I climbed down to a casement in the cliff, half-way to the sea, a little shelf overlooking the blue transparence that met the blue horizon, and wondered what the grave God-fearing talk of the Dutchmen had been as they leaned over the parapet, discussing the ways of the heathen and the encroachments of the British. And from there I made my way to the rocks below with the brilliant water heaving about them. Some large fish of the most perfect forget-me-not blue shading into periwinkle mauve on the fins were playing before me, and as they rolled over, or a ripple took them they displayed the underside, a faint rose pink. Such beautiful happy creatures in the wash of the wandering water clear and liquid as light! Sometimes they wavered like moons under a ripple, a blot of heavenliest blue, submerged and quivering, sometimes a shoal of black fish barred with gold swam in among them, beautiful to see. I could have stayed all day, for it was heavenly cool, with a soft sea breeze blowing through the rocks, but even as I watched a great brown monster came wallowing through the water, and my beauties fled like swallows.

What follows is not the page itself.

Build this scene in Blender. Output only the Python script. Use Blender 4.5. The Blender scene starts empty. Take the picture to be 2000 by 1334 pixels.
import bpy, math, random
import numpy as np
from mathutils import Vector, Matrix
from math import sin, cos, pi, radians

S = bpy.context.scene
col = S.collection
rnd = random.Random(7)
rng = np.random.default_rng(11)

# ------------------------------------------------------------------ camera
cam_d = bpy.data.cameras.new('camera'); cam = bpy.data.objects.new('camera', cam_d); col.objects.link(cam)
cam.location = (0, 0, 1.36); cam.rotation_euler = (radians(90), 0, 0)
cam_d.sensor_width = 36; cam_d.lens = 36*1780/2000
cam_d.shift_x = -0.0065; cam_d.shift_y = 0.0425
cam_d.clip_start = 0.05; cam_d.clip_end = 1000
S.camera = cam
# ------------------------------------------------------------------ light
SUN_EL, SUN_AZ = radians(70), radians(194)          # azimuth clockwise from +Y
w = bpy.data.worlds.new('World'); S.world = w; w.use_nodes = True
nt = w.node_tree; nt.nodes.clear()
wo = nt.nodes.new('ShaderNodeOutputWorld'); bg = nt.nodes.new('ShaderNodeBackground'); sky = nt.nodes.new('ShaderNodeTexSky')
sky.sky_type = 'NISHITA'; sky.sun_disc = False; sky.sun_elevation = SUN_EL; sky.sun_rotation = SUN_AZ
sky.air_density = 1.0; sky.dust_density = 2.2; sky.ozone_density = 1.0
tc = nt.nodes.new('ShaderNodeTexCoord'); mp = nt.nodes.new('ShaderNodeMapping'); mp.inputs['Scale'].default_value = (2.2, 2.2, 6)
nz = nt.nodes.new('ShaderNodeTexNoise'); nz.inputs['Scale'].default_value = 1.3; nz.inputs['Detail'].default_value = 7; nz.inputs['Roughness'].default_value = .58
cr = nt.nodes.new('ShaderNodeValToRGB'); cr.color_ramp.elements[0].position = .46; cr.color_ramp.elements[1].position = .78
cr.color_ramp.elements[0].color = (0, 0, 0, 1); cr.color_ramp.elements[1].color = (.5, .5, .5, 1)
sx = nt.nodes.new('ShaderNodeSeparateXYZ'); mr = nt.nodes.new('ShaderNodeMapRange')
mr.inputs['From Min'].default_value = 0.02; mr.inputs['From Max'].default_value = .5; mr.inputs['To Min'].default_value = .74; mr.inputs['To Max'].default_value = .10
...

The touch of tragedy was not wanting, for high on the cliff was a little pillar to the memory of a Dutch girl who fell in love long ago with an Englishman—a false lover, who sailed away and left her heartbroken. Here she watched his sails lessening along the sky, and as they dipped below the horizon, she threw herself over the cliff in unendurable anguish.
A tragic story, but it is all so long ago that it has fallen back into the beauty of nature and is now no more sad than a sunset that casts its melancholy glory before it fades. Yet I wonder whether in all the hide and seek of rebirth she has caught up somewhere with her Englishman! She knows all about Psyche’s wings by this time, and he too must have gained a dear-bought wisdom through “the great mercy of the gift of departing,” as the Buddhists call it . . . they to whom death is so small an episode in so long a story.
I sat by the pillar and watched the dying torch of the sunset extinguished in the sea—a sea of glass mingled with fire. And very quietly the stars appeared one by one in a violet sky and it was night.